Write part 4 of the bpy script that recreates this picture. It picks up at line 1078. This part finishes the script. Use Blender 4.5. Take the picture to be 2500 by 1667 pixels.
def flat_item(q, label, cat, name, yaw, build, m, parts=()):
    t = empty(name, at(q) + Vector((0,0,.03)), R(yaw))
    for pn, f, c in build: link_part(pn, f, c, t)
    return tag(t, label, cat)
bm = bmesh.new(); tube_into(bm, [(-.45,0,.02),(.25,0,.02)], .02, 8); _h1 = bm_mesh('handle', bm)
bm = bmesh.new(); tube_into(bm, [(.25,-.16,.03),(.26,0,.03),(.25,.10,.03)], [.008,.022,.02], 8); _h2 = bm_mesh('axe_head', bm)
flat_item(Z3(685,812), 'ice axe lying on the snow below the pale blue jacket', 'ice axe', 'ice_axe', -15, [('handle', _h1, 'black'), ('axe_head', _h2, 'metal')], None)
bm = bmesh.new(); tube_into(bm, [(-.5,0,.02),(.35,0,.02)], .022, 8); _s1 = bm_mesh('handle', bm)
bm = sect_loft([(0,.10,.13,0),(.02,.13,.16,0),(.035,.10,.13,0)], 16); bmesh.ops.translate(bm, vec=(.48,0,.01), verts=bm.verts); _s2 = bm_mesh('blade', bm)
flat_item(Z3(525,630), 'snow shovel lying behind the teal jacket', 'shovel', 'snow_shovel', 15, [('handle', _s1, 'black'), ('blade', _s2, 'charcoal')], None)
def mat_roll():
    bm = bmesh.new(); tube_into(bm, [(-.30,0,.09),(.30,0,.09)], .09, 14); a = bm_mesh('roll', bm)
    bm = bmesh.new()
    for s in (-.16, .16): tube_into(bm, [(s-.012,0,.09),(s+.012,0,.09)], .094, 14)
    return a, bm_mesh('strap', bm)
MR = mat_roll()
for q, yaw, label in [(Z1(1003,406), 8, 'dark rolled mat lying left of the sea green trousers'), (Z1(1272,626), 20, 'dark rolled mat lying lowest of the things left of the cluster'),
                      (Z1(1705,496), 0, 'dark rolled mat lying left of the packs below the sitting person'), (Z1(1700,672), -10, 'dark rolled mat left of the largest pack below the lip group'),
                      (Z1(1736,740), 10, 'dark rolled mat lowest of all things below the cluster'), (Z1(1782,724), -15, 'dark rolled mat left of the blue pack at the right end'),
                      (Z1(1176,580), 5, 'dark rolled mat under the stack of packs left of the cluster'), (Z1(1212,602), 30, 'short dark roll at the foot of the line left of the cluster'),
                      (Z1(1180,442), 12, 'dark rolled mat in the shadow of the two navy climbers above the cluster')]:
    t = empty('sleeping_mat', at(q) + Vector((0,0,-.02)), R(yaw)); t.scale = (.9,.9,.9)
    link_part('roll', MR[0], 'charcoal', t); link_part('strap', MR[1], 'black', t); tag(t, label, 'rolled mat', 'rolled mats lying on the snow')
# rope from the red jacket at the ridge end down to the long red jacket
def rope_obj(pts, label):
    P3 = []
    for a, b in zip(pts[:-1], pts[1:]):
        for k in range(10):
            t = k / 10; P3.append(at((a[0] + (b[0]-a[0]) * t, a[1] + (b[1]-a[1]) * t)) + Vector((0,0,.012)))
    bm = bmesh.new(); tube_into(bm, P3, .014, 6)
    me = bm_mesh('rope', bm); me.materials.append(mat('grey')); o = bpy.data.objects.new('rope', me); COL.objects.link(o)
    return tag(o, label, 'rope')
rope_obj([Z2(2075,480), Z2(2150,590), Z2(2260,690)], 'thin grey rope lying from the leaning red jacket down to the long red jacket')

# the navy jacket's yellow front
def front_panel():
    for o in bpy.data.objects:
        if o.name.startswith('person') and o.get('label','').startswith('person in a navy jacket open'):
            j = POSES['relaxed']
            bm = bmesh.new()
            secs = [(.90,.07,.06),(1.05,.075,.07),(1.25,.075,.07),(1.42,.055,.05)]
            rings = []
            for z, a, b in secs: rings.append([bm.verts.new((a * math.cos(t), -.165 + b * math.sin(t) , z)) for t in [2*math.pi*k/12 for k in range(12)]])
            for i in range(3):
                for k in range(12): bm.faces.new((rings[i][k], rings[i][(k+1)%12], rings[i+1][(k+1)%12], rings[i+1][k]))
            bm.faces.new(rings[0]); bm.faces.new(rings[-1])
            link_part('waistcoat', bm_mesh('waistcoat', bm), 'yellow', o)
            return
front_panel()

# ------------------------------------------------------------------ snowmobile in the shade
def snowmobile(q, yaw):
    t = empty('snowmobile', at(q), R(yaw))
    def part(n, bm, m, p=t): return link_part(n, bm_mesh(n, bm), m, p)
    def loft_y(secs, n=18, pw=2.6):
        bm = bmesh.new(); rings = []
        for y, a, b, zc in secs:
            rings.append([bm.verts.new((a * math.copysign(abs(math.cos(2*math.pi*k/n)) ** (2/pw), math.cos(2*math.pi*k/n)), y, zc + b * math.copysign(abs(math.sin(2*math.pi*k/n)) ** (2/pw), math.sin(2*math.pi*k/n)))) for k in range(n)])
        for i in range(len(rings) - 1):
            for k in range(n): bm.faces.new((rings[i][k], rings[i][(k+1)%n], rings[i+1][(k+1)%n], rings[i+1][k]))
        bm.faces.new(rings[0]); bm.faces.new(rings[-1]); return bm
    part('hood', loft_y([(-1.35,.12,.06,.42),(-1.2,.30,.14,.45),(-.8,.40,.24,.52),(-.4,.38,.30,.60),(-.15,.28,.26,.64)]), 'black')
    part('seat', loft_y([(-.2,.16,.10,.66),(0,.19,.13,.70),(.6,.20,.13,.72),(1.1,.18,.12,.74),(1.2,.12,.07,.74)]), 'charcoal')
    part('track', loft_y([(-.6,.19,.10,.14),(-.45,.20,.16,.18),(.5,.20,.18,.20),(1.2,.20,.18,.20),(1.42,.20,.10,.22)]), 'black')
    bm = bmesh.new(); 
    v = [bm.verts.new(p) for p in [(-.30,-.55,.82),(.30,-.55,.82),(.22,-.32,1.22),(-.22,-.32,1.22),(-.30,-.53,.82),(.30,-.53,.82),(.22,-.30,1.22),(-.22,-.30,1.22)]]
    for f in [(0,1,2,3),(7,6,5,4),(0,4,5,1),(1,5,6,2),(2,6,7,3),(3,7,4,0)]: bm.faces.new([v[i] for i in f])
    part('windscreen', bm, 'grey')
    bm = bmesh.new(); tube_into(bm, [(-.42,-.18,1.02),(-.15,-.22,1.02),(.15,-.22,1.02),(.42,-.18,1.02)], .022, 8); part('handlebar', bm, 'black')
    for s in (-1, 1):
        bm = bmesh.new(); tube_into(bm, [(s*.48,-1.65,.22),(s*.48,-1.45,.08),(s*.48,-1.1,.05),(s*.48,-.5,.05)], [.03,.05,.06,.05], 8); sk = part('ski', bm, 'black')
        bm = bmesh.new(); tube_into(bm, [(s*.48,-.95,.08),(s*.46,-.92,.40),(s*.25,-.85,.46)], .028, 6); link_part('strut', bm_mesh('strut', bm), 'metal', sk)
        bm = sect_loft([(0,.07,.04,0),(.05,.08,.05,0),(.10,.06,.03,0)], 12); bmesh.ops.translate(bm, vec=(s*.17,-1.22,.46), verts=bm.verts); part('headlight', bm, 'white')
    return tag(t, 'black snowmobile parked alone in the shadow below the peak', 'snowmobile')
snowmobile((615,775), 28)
■ ■ ■ ■ ■
**Written exercise**
Print all the data exactly.

**Answer**
Write part 4 of the bpy script that recreates this picture. It picks up at line 1078. This part finishes the script. Use Blender 4.5. Take the picture to be 2500 by 1667 pixels.
def flat_item(q, label, cat, name, yaw, build, m, parts=()):
    t = empty(name, at(q) + Vector((0,0,.03)), R(yaw))
    for pn, f, c in build: link_part(pn, f, c, t)
    return tag(t, label, cat)
bm = bmesh.new(); tube_into(bm, [(-.45,0,.02),(.25,0,.02)], .02, 8); _h1 = bm_mesh('handle', bm)
bm = bmesh.new(); tube_into(bm, [(.25,-.16,.03),(.26,0,.03),(.25,.10,.03)], [.008,.022,.02], 8); _h2 = bm_mesh('axe_head', bm)
flat_item(Z3(685,812), 'ice axe lying on the snow below the pale blue jacket', 'ice axe', 'ice_axe', -15, [('handle', _h1, 'black'), ('axe_head', _h2, 'metal')], None)
bm = bmesh.new(); tube_into(bm, [(-.5,0,.02),(.35,0,.02)], .022, 8); _s1 = bm_mesh('handle', bm)
bm = sect_loft([(0,.10,.13,0),(.02,.13,.16,0),(.035,.10,.13,0)], 16); bmesh.ops.translate(bm, vec=(.48,0,.01), verts=bm.verts); _s2 = bm_mesh('blade', bm)
flat_item(Z3(525,630), 'snow shovel lying behind the teal jacket', 'shovel', 'snow_shovel', 15, [('handle', _s1, 'black'), ('blade', _s2, 'charcoal')], None)
def mat_roll():
    bm = bmesh.new(); tube_into(bm, [(-.30,0,.09),(.30,0,.09)], .09, 14); a = bm_mesh('roll', bm)
    bm = bmesh.new()
    for s in (-.16, .16): tube_into(bm, [(s-.012,0,.09),(s+.012,0,.09)], .094, 14)
    return a, bm_mesh('strap', bm)
MR = mat_roll()
for q, yaw, label in [(Z1(1003,406), 8, 'dark rolled mat lying left of the sea green trousers'), (Z1(1272,626), 20, 'dark rolled mat lying lowest of the things left of the cluster'),
                      (Z1(1705,496), 0, 'dark rolled mat lying left of the packs below the sitting person'), (Z1(1700,672), -10, 'dark rolled mat left of the largest pack below the lip group'),
                      (Z1(1736,740), 10, 'dark rolled mat lowest of all things below the cluster'), (Z1(1782,724), -15, 'dark rolled mat left of the blue pack at the right end'),
                      (Z1(1176,580), 5, 'dark rolled mat under the stack of packs left of the cluster'), (Z1(1212,602), 30, 'short dark roll at the foot of the line left of the cluster'),
                      (Z1(1180,442), 12, 'dark rolled mat in the shadow of the two navy climbers above the cluster')]:
    t = empty('sleeping_mat', at(q) + Vector((0,0,-.02)), R(yaw)); t.scale = (.9,.9,.9)
    link_part('roll', MR[0], 'charcoal', t); link_part('strap', MR[1], 'black', t); tag(t, label, 'rolled mat', 'rolled mats lying on the snow')
# rope from the red jacket at the ridge end down to the long red jacket
def rope_obj(pts, label):
    P3 = []
    for a, b in zip(pts[:-1], pts[1:]):
        for k in range(10):
            t = k / 10; P3.append(at((a[0] + (b[0]-a[0]) * t, a[1] + (b[1]-a[1]) * t)) + Vector((0,0,.012)))
    bm = bmesh.new(); tube_into(bm, P3, .014, 6)
    me = bm_mesh('rope', bm); me.materials.append(mat('grey')); o = bpy.data.objects.new('rope', me); COL.objects.link(o)
    return tag(o, label, 'rope')
rope_obj([Z2(2075,480), Z2(2150,590), Z2(2260,690)], 'thin grey rope lying from the leaning red jacket down to the long red jacket')

# the navy jacket's yellow front
def front_panel():
    for o in bpy.data.objects:
        if o.name.startswith('person') and o.get('label','').startswith('person in a navy jacket open'):
            j = POSES['relaxed']
            bm = bmesh.new()
            secs = [(.90,.07,.06),(1.05,.075,.07),(1.25,.075,.07),(1.42,.055,.05)]
            rings = []
            for z, a, b in secs: rings.append([bm.verts.new((a * math.cos(t), -.165 + b * math.sin(t) , z)) for t in [2*math.pi*k/12 for k in range(12)]])
            for i in range(3):
                for k in range(12): bm.faces.new((rings[i][k], rings[i][(k+1)%12], rings[i+1][(k+1)%12], rings[i+1][k]))
            bm.faces.new(rings[0]); bm.faces.new(rings[-1])
            link_part('waistcoat', bm_mesh('waistcoat', bm), 'yellow', o)
            return
front_panel()

# ------------------------------------------------------------------ snowmobile in the shade
def snowmobile(q, yaw):
    t = empty('snowmobile', at(q), R(yaw))
    def part(n, bm, m, p=t): return link_part(n, bm_mesh(n, bm), m, p)
    def loft_y(secs, n=18, pw=2.6):
        bm = bmesh.new(); rings = []
        for y, a, b, zc in secs:
            rings.append([bm.verts.new((a * math.copysign(abs(math.cos(2*math.pi*k/n)) ** (2/pw), math.cos(2*math.pi*k/n)), y, zc + b * math.copysign(abs(math.sin(2*math.pi*k/n)) ** (2/pw), math.sin(2*math.pi*k/n)))) for k in range(n)])
        for i in range(len(rings) - 1):
            for k in range(n): bm.faces.new((rings[i][k], rings[i][(k+1)%n], rings[i+1][(k+1)%n], rings[i+1][k]))
        bm.faces.new(rings[0]); bm.faces.new(rings[-1]); return bm
    part('hood', loft_y([(-1.35,.12,.06,.42),(-1.2,.30,.14,.45),(-.8,.40,.24,.52),(-.4,.38,.30,.60),(-.15,.28,.26,.64)]), 'black')
    part('seat', loft_y([(-.2,.16,.10,.66),(0,.19,.13,.70),(.6,.20,.13,.72),(1.1,.18,.12,.74),(1.2,.12,.07,.74)]), 'charcoal')
    part('track', loft_y([(-.6,.19,.10,.14),(-.45,.20,.16,.18),(.5,.20,.18,.20),(1.2,.20,.18,.20),(1.42,.20,.10,.22)]), 'black')
    bm = bmesh.new(); 
    v = [bm.verts.new(p) for p in [(-.30,-.55,.82),(.30,-.55,.82),(.22,-.32,1.22),(-.22,-.32,1.22),(-.30,-.53,.82),(.30,-.53,.82),(.22,-.30,1.22),(-.22,-.30,1.22)]]
    for f in [(0,1,2,3),(7,6,5,4),(0,4,5,1),(1,5,6,2),(2,6,7,3),(3,7,4,0)]: bm.faces.new([v[i] for i in f])
    part('windscreen', bm, 'grey')
    bm = bmesh.new(); tube_into(bm, [(-.42,-.18,1.02),(-.15,-.22,1.02),(.15,-.22,1.02),(.42,-.18,1.02)], .022, 8); part('handlebar', bm, 'black')
    for s in (-1, 1):
        bm = bmesh.new(); tube_into(bm, [(s*.48,-1.65,.22),(s*.48,-1.45,.08),(s*.48,-1.1,.05),(s*.48,-.5,.05)], [.03,.05,.06,.05], 8); sk = part('ski', bm, 'black')
        bm = bmesh.new(); tube_into(bm, [(s*.48,-.95,.08),(s*.46,-.92,.40),(s*.25,-.85,.46)], .028, 6); link_part('strut', bm_mesh('strut', bm), 'metal', sk)
        bm = sect_loft([(0,.07,.04,0),(.05,.08,.05,0),(.10,.06,.03,0)], 12); bmesh.ops.translate(bm, vec=(s*.17,-1.22,.46), verts=bm.verts); part('headlight', bm, 'white')
    return tag(t, 'black snowmobile parked alone in the shadow below the peak', 'snowmobile')
snowmobile((615,775), 28)